#2 Transquadra, Madère – Martinique, Carnet de voyage

8 février 2015

Marina du Marin

Marina du Marin, Carnet de voyage Transquadra, Delphine Priollaud-Stoclet

Réveillée par le bruit de la pluie battante contre les volets, j’émerge à 4h30 du matin. Les joies du jetlag…
Malgré la nuit encore bien noire, il n’est pas difficile de comprendre qu’il fait un temps épouvantable.
Le jour se lève d’un coup, dévoilant un ciel plombé. Il pleut à torrents et un brouillard gris floute les contours de la marina.
Mon premier dessin martiniquais sera donc en noir et blanc.
Je tente une expédition au marché du Marin, escomptant une éclaircie miraculeuse. Peine perdue, j’arrive trempée et mes tongs font flic-flac.

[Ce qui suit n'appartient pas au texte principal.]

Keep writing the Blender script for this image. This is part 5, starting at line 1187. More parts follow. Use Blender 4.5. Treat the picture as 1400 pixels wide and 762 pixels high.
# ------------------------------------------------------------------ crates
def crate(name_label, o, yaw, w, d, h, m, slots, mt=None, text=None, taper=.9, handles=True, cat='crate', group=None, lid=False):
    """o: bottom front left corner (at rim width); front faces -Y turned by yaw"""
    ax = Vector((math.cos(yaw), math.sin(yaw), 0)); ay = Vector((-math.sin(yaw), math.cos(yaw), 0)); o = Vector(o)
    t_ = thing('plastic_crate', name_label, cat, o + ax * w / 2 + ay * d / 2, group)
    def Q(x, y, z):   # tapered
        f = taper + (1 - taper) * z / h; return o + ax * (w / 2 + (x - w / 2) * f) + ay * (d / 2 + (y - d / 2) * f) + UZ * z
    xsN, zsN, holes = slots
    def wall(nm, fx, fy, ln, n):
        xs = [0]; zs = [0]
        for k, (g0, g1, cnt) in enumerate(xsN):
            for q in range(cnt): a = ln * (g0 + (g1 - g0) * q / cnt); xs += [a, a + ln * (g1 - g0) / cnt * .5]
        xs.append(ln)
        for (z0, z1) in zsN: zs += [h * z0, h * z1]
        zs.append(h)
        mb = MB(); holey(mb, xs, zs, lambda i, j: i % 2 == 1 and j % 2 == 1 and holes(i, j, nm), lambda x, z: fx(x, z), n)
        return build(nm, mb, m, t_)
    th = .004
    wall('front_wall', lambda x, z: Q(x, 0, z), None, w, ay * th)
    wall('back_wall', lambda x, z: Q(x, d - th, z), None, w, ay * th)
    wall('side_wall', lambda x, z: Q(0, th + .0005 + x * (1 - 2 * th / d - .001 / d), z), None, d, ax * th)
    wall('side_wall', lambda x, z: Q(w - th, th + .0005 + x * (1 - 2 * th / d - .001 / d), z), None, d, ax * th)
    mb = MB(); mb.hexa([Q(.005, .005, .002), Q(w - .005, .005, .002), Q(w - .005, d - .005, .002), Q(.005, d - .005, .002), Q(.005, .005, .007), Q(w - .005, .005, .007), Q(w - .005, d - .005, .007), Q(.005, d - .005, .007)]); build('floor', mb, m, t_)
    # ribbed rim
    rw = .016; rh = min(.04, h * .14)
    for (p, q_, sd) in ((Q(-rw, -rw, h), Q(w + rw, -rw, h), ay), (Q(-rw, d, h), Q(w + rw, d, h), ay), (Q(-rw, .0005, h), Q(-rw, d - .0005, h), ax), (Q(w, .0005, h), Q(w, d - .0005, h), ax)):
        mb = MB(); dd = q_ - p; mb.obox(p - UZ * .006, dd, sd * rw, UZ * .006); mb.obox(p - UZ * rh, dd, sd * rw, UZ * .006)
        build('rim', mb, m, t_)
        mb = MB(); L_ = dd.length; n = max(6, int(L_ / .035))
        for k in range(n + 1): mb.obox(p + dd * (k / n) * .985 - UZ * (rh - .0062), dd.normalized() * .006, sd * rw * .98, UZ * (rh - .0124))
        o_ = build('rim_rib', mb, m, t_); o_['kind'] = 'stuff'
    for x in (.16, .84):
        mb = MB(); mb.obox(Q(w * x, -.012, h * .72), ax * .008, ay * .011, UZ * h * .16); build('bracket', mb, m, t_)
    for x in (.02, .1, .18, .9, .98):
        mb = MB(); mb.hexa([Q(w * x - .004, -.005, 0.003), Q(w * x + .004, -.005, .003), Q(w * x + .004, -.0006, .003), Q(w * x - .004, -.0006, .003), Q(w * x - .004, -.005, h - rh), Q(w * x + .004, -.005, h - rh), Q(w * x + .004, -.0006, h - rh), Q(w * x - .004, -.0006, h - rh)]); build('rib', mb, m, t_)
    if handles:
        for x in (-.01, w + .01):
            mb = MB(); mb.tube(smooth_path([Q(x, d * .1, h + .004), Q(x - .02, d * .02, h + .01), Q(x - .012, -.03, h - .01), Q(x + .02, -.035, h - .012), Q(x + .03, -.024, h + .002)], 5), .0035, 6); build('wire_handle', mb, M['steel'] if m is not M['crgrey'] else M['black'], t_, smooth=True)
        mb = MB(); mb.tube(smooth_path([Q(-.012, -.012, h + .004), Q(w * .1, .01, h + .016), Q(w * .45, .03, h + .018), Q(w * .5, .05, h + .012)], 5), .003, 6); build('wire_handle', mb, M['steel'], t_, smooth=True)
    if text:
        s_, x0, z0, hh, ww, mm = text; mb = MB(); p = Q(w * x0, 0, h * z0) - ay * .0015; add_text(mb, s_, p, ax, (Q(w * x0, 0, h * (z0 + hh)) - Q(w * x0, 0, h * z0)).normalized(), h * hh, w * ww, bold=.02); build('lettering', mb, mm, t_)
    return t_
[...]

Mais bien vite, le charme des étals débordants de fruits appétissants aux couleurs chatoyantes et la faconde des marchandes me réchauffe comme un coup de soleil.

Le marché du Marin

Le marché du Marin, gouache et encre.

« Ah ben vous êtes encore là ! »
Je sursaute en reconnaissant mon voisin de siège dans l’avion.
Je tente un « Tiens, vous aussi vous êtes de la Transquadra ? » avec un petit sourire entendu. Il me dévisage, interloqué, comme si je lui avais demandé s’il faisait partie d’une secte : « heu non, on s’apprête juste à partir en croisière entre amis… » Je plonge le nez dans mon dessin en bafouillant : « Ben, bonnes vacances alors !  »
Direction la Marina pour repérer le QG de la Transquadra. J’erre comme une malheureuse toute dégoulinante de pluie à travers les boutiques à touristes, les shipchandlers et les loueurs de catamarans de croisière en essayant de me repérer. Croisant le chemin de deux équipiers de la Transquadra fraîchement arrivés, nous discutons 5 minutes tout en cherchant le bureau de course.
_ Félicitations ! Vous êtes arrivés quand ?
_ Dans la nuit…
Je suis stupéfaite de leur trouver l’air si détendu après 15 jours de course. Moi qui suis défaite au bout de 8 heures de vol passées à lire, manger, dessiner et regarder des films…
_ Alors, tout s’est bien passé ?
_ Super, à part les sargasses qui nous ont pourris. (Une ombre passe dans leur regard soudain plein d’une haine féroce… Vous croyez que j’exagère ?)
_ Ah oui, Laurent m’a demandé de lui expédier des millions de tonnes d’acide sulfurique pour en venir à bout.
_ Nous, on a pensé au napalm !
Au PC course, un rouge me confirme l’arrivée de Laurent prévue dans la soirée, vers 20h30. J’ai tellement hâte de le serrer dans mes bras.
« Bon, vous avez toute la journée pour vous en l’attendant, profitez-en !  »
Il s’est enfin arrêté de pleuvoir.
Je déambule sur le ponton 5 où s’alignent les les premiers arrivés, dont Pierrick Penven sur Zéphyrin, radieux vainqueur des solitaires toutes catégorie.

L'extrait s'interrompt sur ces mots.